Selon Reporters sans frontières, les autorités ougandaises ont tenté, le 14 avril 2011, de bloquer l’accès aux réseaux sociaux, alors que les manifestants du mouvement “Walk to Work” dénonçaient, dans plusieurs villes du pays, l’augmentation du prix de la nourriture et de l’essence. Dans une lettre datée du 14 avril, le directeur délégué de la Commission ougandaise des communications (UCC), Quinto Ojok, avait ordonné à dix entreprises de télécommunications du pays de “bloquer l’utilisation de Facebook et de Twitter pour une durée de 24 heures à partir de maintenant, 14 avril 2011 à 15h30″. Cette injonction se basait sur “une requête des agences de sécurité selon laquelle il est nécessaire de minimiser l’utilisation de médias qui pourraient encourager la violence faite au public en raison de la situation actuelle liée à une manifestation “Walk to Work”.”
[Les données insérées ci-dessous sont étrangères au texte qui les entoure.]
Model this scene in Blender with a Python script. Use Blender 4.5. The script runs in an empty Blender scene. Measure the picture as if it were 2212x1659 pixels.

Godfrey Mutabazi, directeur exécutif de la UCC, a déclaré, le 19 avril 2011, à l’agence de presse Reuters, être à nouveau prêt à ordonner le blocage des deux réseaux sociaux s’ils étaient utilisés pour fomenter des troubles. La veille, des milliers de manifestants étaient descendus dans la rue pour protester contre l’arrestation du Dr. Kizza Besigye, leader de l’opposition, et d’autres manifestants, accusés d’incitation à la violence.
Contacté par téléphone le 20 avril 2011 par Reporters sans frontières, Godfrey Mutabazi a expliqué ne pas avoir l’intention de couper l’accès à Facebook et à Twitter sauf s’il s’agissait de protéger le public. Selon lui, ses déclarations doivent être comprises comme un appel à la vigilance adressé aux Ougandais afin qu'”ils n’utilisent pas les réseaux sociaux pour des appels à la haine ou à la violence”. “La liberté de vivre est plus importante que la liberté de s’exprimer”, a-t-il précisé.
L’UCC, en tant que régulateur, ne peut pas imposer de blocage de sites sans l’assistance des fournisseurs d’accès à Internet. La lettre en date du 14 avril s’adressait donc à Broadband (U), Foris Telecom Uganda et Infocom, avec en copie Orange Uganda, Uganda Telecom, MTN Uganda, Warid Telecom, Airtel Uganda, Africaonline Uganda et ZAfsat Communications. Reporters sans frontières a contacté certaines de ces entreprises afin de leur signaler son opposition à une coupure unilatérale et abusive des réseaux sociaux.
Le blocage réclamé par les autorités le 14 avril n’avait en réalité pas été suivi par tous les fournisseurs d’accès et entreprises de télécommunications, certaines ayant demandé une clarification aux autorités, d’autres ayant reçu la lettre de l’UCC trop tard, d’autres encore ayant tout simplement refusé d’appliquer cette mesure. MTN Uganda, l’un des principaux fournisseurs d’accès du pays, a annoncé sur Twitter le 15 avril qu’il n’appliquerait pas le blocage : “@MTNUGANDACARE : @StoneAtwine Notre position est claire. Nous ne bloquons pas Facebook ou Twitter. Merci.” Des perturbations auraient toutefois affecté certains utilisateurs pendant quelques heures. Différentes informations circulent sur les FAI concernés.
Des ONG locales ont accusé les forces de sécurité de recourir à la violence lors de la dispersion des manifestants, des accusations niées par le gouvernement. Le 19 avril dernier, l’Association des journalistes d’Afrique de l’Est (EAJA) a dénoncé les restrictions imposées par les autorités sur les journalistes, qui se sont vu refuser l’accès à des hôpitaux et à certains lieux de manifestations. Une dizaine de journalistes ont été blessés et leur matériel endommagé alors qu’ils couvraient les rassemblements, qui ont débuté le 11 avril 2011. Un porte-parole de l’armée s’est ensuite excusé publiquement.
Selon plusieurs sources concordantes, une directive de l’UCC interdirait aux chaînes de télévision et aux stations de radio de couvrir en direct le mouvement “Walk to Work”. “Les autorités ougandaises ne doivent pas confondre l’événement lui-même et la couverture de l’événement. Les médias qui couvrent les manifestations ne prennent pas part au mouvement de protestation, ils remplissent leur mission d’information. A ce titre, ils ne doivent pas être empêchés de travailler et leurs journalistes ne doivent pas être inquiétés”, a conclu Reporters sans frontières, qui remarque le tour de vis donné par le gouvernement de Kampala sur la liberté d’expression.